As this site is meant to show some aspects of the technological resources available to the historian information community, please search for something historical, and see what might come up...

Historians are true "lifelong learners" (Horrigan, 2016), because one of the primary activities of their job description is to learn new things about old events and people. In 2016, Horrigan found that although there are more and more resources becoming available online, learners are still choosing to seek knowledge in physical settings, as opposed to digital. This was a finding from 6 years ago, so it may no longer be completely accurate, given the massive influx of digital information continuing to be made available everyday online. In an article by Morehart in 2016, he plays with the concept of "place" in relation to where we live our lives. "The "first place" is the home... the "second place" is where we work. The third exists as a community center point." (Morehart, 2016) While Morehart argues that the library is the "third place", I would like to argue that the internet is the "third place". Perhaps in 2016, the internet was not as influential as it is now, but today it rules the world. Access to the internet has opened up the world, and brought a sense of community, a sense of a whole, a connection between us people. It has created spaces for "lifelong learners" (Horrigan, 2016) to seek and find the knowledge they desire, whether it is recreational learning, professional advancement, or people with a career devoted to learning, like historians.

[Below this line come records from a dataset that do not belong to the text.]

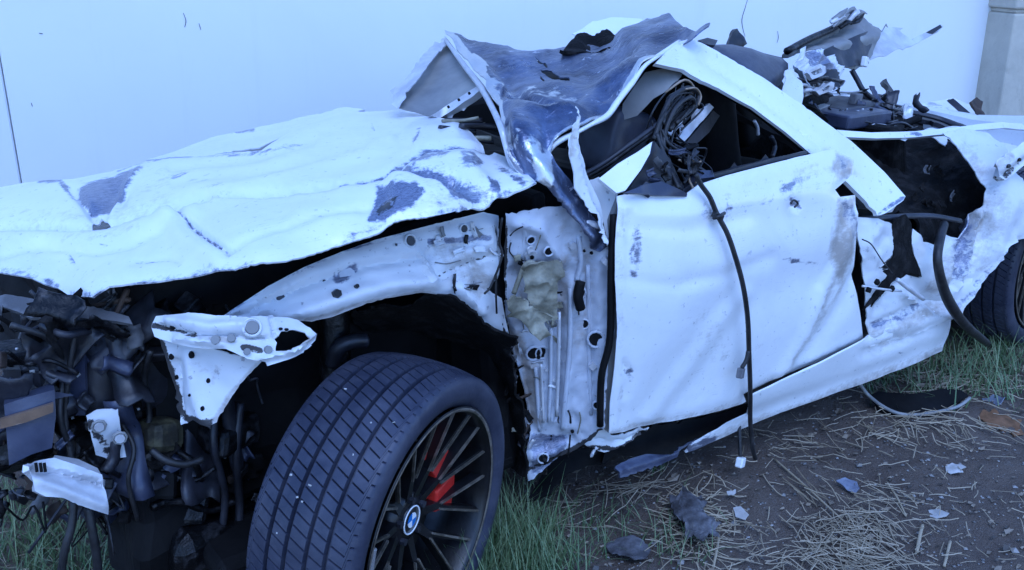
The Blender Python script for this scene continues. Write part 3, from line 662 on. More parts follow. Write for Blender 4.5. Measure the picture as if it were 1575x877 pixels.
# roof sheet, torn and folded forward ------------------------------------
rf_c = [(686, 55, 'Z', 1.20), (806, 80, 'Z', 1.17), (923, 75, 'Z', 1.18), (1025, 24, 'Z', 1.27), (1090, 38, 'Z', 1.28), (1045, 62, 'Z', 1.24), (992, 97, 'Y', .34), (934, 175, 'Y', .26), (883, 201, 'Y', .20), (850, 130, 'Z', 1.14),
        (770, 160, 'Z', 1.10), (755, 161, 'Z', 1.11), (845, 225, 'Y', .20), (781, 245, 'Y', .24), (832, 285, 'Y', .17), (815, 205, 'Y', .24)]
rf_s = Surf(rf_c)
roof, _ = panel('roof_panel', [(684, 57), (693, 60), (715, 63), (741, 67), (775, 74), (806, 79), (835, 77), (860, 72), (894, 68), (908, 73), (923, 74), (940, 68), (956, 58), (970, 46), (982, 36), (995, 28), (1008, 30), (1018, 24), (1030, 23), (1040, 33), (1050, 39), (1069, 46), (1080, 40), (1092, 35), (1090, 42),
        (1070, 53), (1045, 61), (1020, 78), (992, 98), (975, 122), (956, 147), (945, 164), (934, 175), (910, 188), (883, 202), (862, 213), (848, 224), (842, 240), (850, 254), (872, 276), (890, 300), (905, 325), (925, 350), (936, 378), (922, 388), (905, 383), (885, 352), (860, 322), (832, 290), (808, 276), (794, 266), (784, 247), (777, 215), (770, 190), (757, 163), (741, 132), (719, 106), (700, 80)],
    rf_s.__class__(rf_c + [(936, 378, 'Y', .11), (885, 345, 'Y', .13), (870, 290, 'Y', .15), (905, 383, 'Y', .12)]), MT['steel'], car, step=5.5, rough=.5, seed=31, noise=((.020, 3.5), (.005, 9)), ridge=((.006, 5), (.004, 13), (.002, 30)), thick=.004,
    creases=[([(772, 158), (800, 162), (840, 168), (883, 163)], -.030, 12, 'sharp'), ([(775, 172), (830, 180), (880, 172)], .024, 12), ([(790, 110), (850, 100), (900, 115), (960, 80), (1040, 50)], -.022, 22), ([(960, 60), (1000, 60), (1030, 40)], .022, 14),
             ([(700, 75), (740, 110), (772, 158)], .020, 12), ([(720, 75), (770, 110), (800, 150)], -.016, 12), ([(905, 150), (950, 120), (990, 80)], .020, 12), ([(840, 140), (880, 150), (930, 140)], -.014, 10),
             ([(800, 200), (815, 250), (850, 300), (900, 365)], .026, 14), ([(786, 210), (796, 250), (815, 272)], -.016, 8), ([(840, 190), (835, 230)], -.012, 10)],
    holes=[[(830, 98), (848, 97), (862, 105), (876, 106), (877, 113), (860, 112), (846, 106)], [(822, 87), (838, 91), (842, 95), (828, 92)], [(830, 103), (836, 109), (835, 112), (829, 106)]],
    wear=[([(1045, 63), (992, 99), (956, 148), (934, 177), (883, 203), (850, 222), (842, 240)], 0, 1.1, 3, 2.5), ([(684, 57), (741, 132), (757, 163), (772, 195), (784, 247), (800, 268)], 0, 1.0, 4, 3),
          ([(760, 140), (850, 142), (880, 148)], 0, .40, 18, 6), ([(690, 70), (740, 110)], 0, .75, 14, 6), ([(780, 215), (830, 240), (830, 280)], 0, .45, 20, 8)])
panel('roof_hole_backing', [(745, 88), (830, 92), (930, 88), (1010, 60), (970, 105), (930, 155), (870, 185), (800, 165), (772, 140)], [(c[0], c[1], c[2], c[3] - .045 if c[2] == 'Z' else c[3] + .09) for c in rf_c], MT['black'], car, step=14, seed=32, noise=((.012, 8),), thick=.006)  # black sheet added beneath the roof so its holes show dark
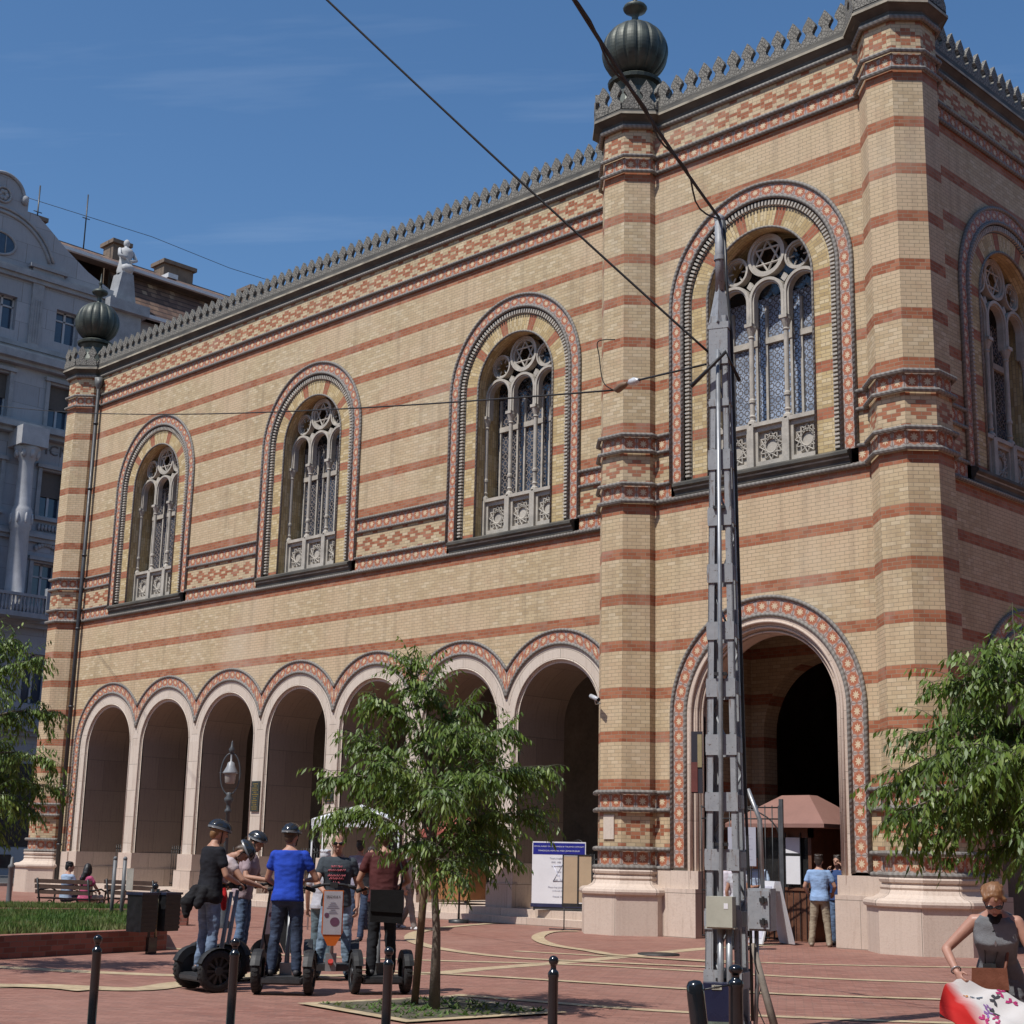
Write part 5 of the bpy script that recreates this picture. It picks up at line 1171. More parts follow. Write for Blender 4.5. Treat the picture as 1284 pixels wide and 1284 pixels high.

In the past few decades, archivists have added digital curation to their regular curation duties. It's not a revolution, so much as an amendment to their former responsibilities (Coburn, 2021). While the archive collections are duplicating and migrating to a digital platform, more and more historians are using these digital databases to access primary and secondary sources. In this website, I have attempted to create a simple representation of a digital database, along with posts about different historical archives located and accessible around the world. I have created a digital, abridged primary document, which has annotations about each page. This website is a tiny version of a social network and online digital database that a historian may use in their research.